Your objective => Everything from the first line down to the line containing "-0.30, -0.75)).to_track_quat('-Z', 'Y').to_euler()" is to be retyped exactly, both ends included, with pictures left out.

* Begin *

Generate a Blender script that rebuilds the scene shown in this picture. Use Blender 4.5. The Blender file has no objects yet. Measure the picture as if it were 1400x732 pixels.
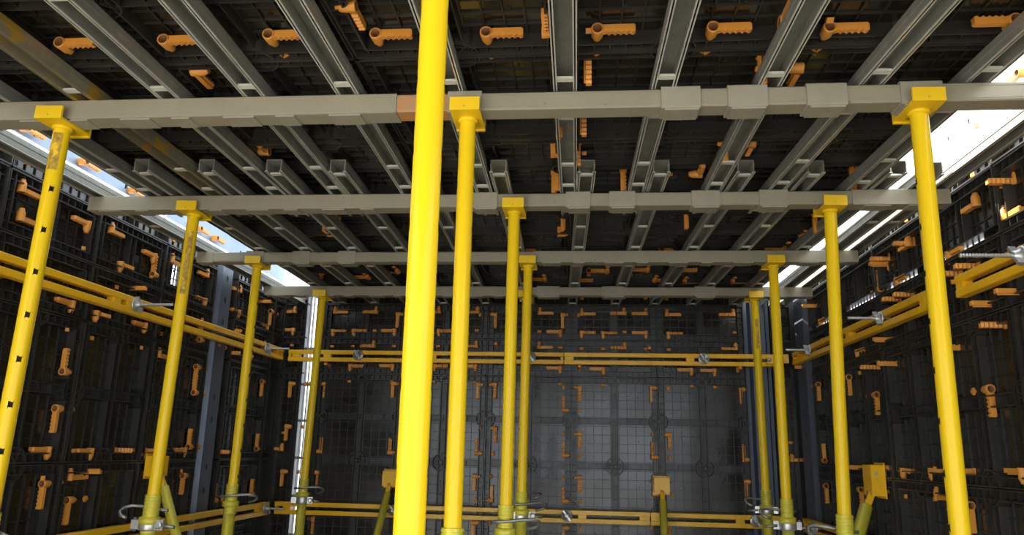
import bpy, math, random
from mathutils import Vector, Matrix

# ------------------------------------------------------------------ camera, world, sun, exposure
sc = bpy.context.scene
COL = sc.collection
H = 1.65                                    # camera height over the slab
cam_data = bpy.data.cameras.new('camera')
cam = bpy.data.objects.new('camera', cam_data)
COL.objects.link(cam)
cam_data.sensor_width = 36.0
cam_data.lens = 36.0 * 1033.24 / 1400.0
cam_data.clip_start = 0.02
RT = Vector((0.9957135, 0.0899357, 0.0215899))
UP = Vector((0.0002112, -0.2356376, 0.9718410))
FW = Vector((-0.0924906, 0.9676707, 0.2346465))
cam.matrix_world = Matrix(((RT.x, UP.x, -FW.x, 0), (RT.y, UP.y, -FW.y, 0), (RT.z, UP.z, -FW.z, H), (0, 0, 0, 1)))
sc.camera = cam

world = bpy.data.worlds.new('daylight')
sc.world = world
world.use_nodes = True
wn = world.node_tree.nodes
bg = wn['Background']
bg.inputs['Color'].default_value = (0.84, 0.93, 1.0, 1)
bg.inputs['Strength'].default_value = 2.4

sun_d = bpy.data.lights.new('sun', 'SUN')
sun_d.energy = 20.0
sun_d.angle = math.radians(0.6)
sun_d.color = (1.0, 0.93, 0.82)
sun = bpy.data.objects.new('sun', sun_d)
COL.objects.link(sun)
sun.rotation_euler = Vector((0.52, -0.30, -0.75)).to_track_quat('-Z', 'Y').to_euler()

sc.view_settings.view_transform = 'Standard'
sc.view_settings.look = 'None'
sc.view_settings.gamma = 1.0
sc.view_settings.use_curve_mapping = False
sc.view_settings.exposure = 0.58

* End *

Task solution =>
Generate a Blender script that rebuilds the scene shown in this picture. Use Blender 4.5. The Blender file has no objects yet. Measure the picture as if it were 1400x732 pixels.
import bpy, math, random
from mathutils import Vector, Matrix

# ------------------------------------------------------------------ camera, world, sun, exposure
sc = bpy.context.scene
COL = sc.collection
H = 1.65                                    # camera height over the slab
cam_data = bpy.data.cameras.new('camera')
cam = bpy.data.objects.new('camera', cam_data)
COL.objects.link(cam)
cam_data.sensor_width = 36.0
cam_data.lens = 36.0 * 1033.24 / 1400.0
cam_data.clip_start = 0.02
RT = Vector((0.9957135, 0.0899357, 0.0215899))
UP = Vector((0.0002112, -0.2356376, 0.9718410))
FW = Vector((-0.0924906, 0.9676707, 0.2346465))
cam.matrix_world = Matrix(((RT.x, UP.x, -FW.x, 0), (RT.y, UP.y, -FW.y, 0), (RT.z, UP.z, -FW.z, H), (0, 0, 0, 1)))
sc.camera = cam

world = bpy.data.worlds.new('daylight')
sc.world = world
world.use_nodes = True
wn = world.node_tree.nodes
bg = wn['Background']
bg.inputs['Color'].default_value = (0.84, 0.93, 1.0, 1)
bg.inputs['Strength'].default_value = 2.4

sun_d = bpy.data.lights.new('sun', 'SUN')
sun_d.energy = 20.0
sun_d.angle = math.radians(0.6)
sun_d.color = (1.0, 0.93, 0.82)
sun = bpy.data.objects.new('sun', sun_d)
COL.objects.link(sun)
sun.rotation_euler = Vector((0.52, -0.30, -0.75)).to_track_quat('-Z', 'Y').to_euler()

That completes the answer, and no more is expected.